THE PROBLEM
Make an exact copy of all the material below, apart from the pictures.

DATA BLOCK
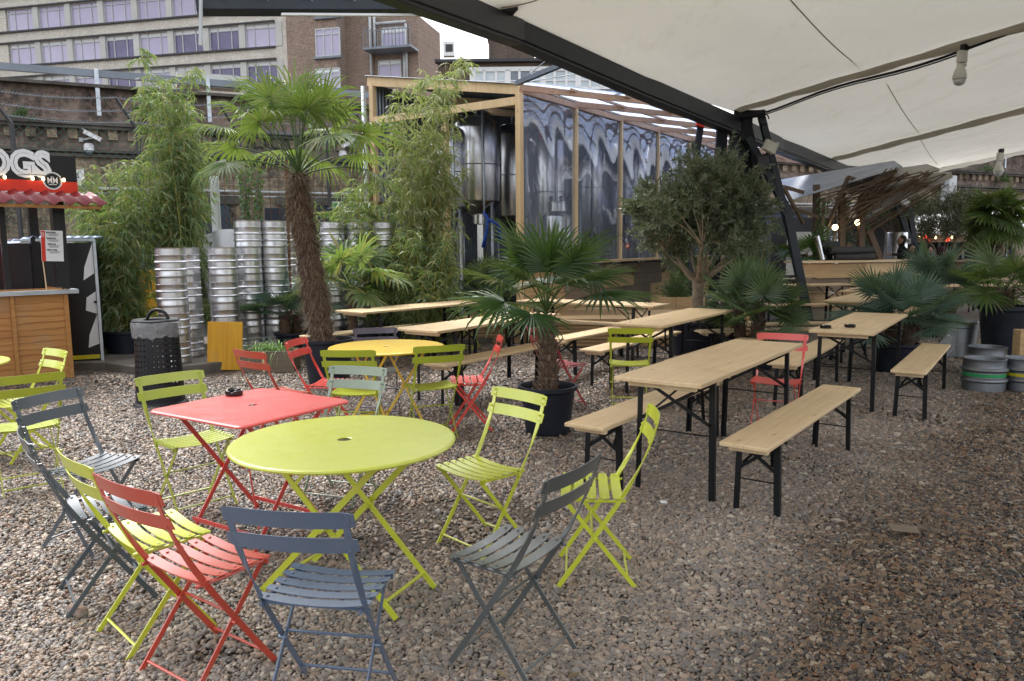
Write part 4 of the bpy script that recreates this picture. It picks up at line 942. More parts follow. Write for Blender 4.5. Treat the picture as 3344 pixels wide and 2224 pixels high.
# menu board on a stick
o = thing('menu_board', (-5.42, 9.36, 0), R(45), 'white hot dog menu with a red side strip on a stick at the stall counter', 'menu')
cx_, y_ = -.17, -.16
def mpt(x, z): return (cx_ + x, y_, z)
mb = MB(); mb.box((cx_, y_, 1.62), (.23, .008, .36), Matrix.Rotation(R(2), 3, 'Y')); bd = mb.build('panel', M['white'], o)
mb = MB(); mb.box((cx_ - .093, y_ - .005, 1.62), (.040, .003, .355), Matrix.Rotation(R(2), 3, 'Y')); mb.build('red_strip', M['sign_red'], bd)
mb = MB(); ring(mb, cx_ - .094, y_ - .0072, 1.74, .010, .015, 20); ring(mb, cx_ - .094, y_ - .0072, 1.765, .010, .015, 20); mb.build('strip_emblem', M['white'], bd)
for i, s_ in enumerate(('HAWAIIAN', 'MARIACHI', 'FRENCHI', 'NEW YORK')):
    z_ = 1.775 - i * .068; text_on('menu_heading', s_, M['black'], bd, (cx_ - .005 , y_ - .006, z_), (1, 0, -.035), (0, 0, 1), .026, .0012, .8)
    mb = MB()
    for j in range(3): mb.box((cx_ + .018, y_ - .005, z_ - .017 - j * .010), (.12 - .015 * j, .001, .0035))
    mb.build('menu_text', M['dark_grey'], bd)
mb = MB(); mb.bar((cx_ - .095, y_ + .006, 1.1), (cx_ - .11, y_ + .006, 1.46), .012, .006); mb.build('stick', M['pine_pale'], o)

# black cabin with clear corrugated roof
p = atz(237, 829, SZ); Kb = thing('black_cabin', (p.x, p.y, SZ), R(24), 'black cabin with white chevrons and a clear corrugated roof behind the stall', 'cabin')
mb = MB(); mb.box((-.62, .55, .78), (1.2, 1.0, 1.56)); mb.build('cabin_wall', M['black'], Kb)
mb = MB()
for z0, z1, z2, z3 in ((1.02, 1.56, 1.42, 1.30), (.62, .92, .80, .76), (.12, .62, .45, .30)): mb.add([(-.03, .045, z1), (-.03, .045, z1 - .40 if z1 - z0 > .4 else z0), (-.16, .045, z0 + .05), (-.14, .045, z0 + .22)], [(0, 3, 2, 1)])
mb.build('chevron', M['white'], Kb)
mb = MB(); mb.box((0, .0, .80), (.035, .035, 1.60)); mb.box((-.62, .0, 1.60), (1.26, .03, .035)); mb.build('door_frame', M['galv'], Kb)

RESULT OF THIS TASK
Write part 4 of the bpy script that recreates this picture. It picks up at line 942. More parts follow. Write for Blender 4.5. Treat the picture as 3344 pixels wide and 2224 pixels high.
# menu board on a stick
o = thing('menu_board', (-5.42, 9.36, 0), R(45), 'white hot dog menu with a red side strip on a stick at the stall counter', 'menu')
cx_, y_ = -.17, -.16
def mpt(x, z): return (cx_ + x, y_, z)
mb = MB(); mb.box((cx_, y_, 1.62), (.23, .008, .36), Matrix.Rotation(R(2), 3, 'Y')); bd = mb.build('panel', M['white'], o)
mb = MB(); mb.box((cx_ - .093, y_ - .005, 1.62), (.040, .003, .355), Matrix.Rotation(R(2), 3, 'Y')); mb.build('red_strip', M['sign_red'], bd)
mb = MB(); ring(mb, cx_ - .094, y_ - .0072, 1.74, .010, .015, 20); ring(mb, cx_ - .094, y_ - .0072, 1.765, .010, .015, 20); mb.build('strip_emblem', M['white'], bd)
for i, s_ in enumerate(('HAWAIIAN', 'MARIACHI', 'FRENCHI', 'NEW YORK')):
    z_ = 1.775 - i * .068; text_on('menu_heading', s_, M['black'], bd, (cx_ - .005 , y_ - .006, z_), (1, 0, -.035), (0, 0, 1), .026, .0012, .8)
    mb = MB()
    for j in range(3): mb.box((cx_ + .018, y_ - .005, z_ - .017 - j * .010), (.12 - .015 * j, .001, .0035))
    mb.build('menu_text', M['dark_grey'], bd)
mb = MB(); mb.bar((cx_ - .095, y_ + .006, 1.1), (cx_ - .11, y_ + .006, 1.46), .012, .006); mb.build('stick', M['pine_pale'], o)

# black cabin with clear corrugated roof
p = atz(237, 829, SZ); Kb = thing('black_cabin', (p.x, p.y, SZ), R(24), 'black cabin with white chevrons and a clear corrugated roof behind the stall', 'cabin')
mb = MB(); mb.box((-.62, .55, .78), (1.2, 1.0, 1.56)); mb.build('cabin_wall', M['black'], Kb)
mb = MB()
for z0, z1, z2, z3 in ((1.02, 1.56, 1.42, 1.30), (.62, .92, .80, .76), (.12, .62, .45, .30)): mb.add([(-.03, .045, z1), (-.03, .045, z1 - .40 if z1 - z0 > .4 else z0), (-.16, .045, z0 + .05), (-.14, .045, z0 + .22)], [(0, 3, 2, 1)])
mb.build('chevron', M['white'], Kb)
mb = MB(); mb.box((0, .0, .80), (.035, .035, 1.60)); mb.box((-.62, .0, 1.60), (1.26, .03, .035)); mb.build('door_frame', M['galv'], Kb)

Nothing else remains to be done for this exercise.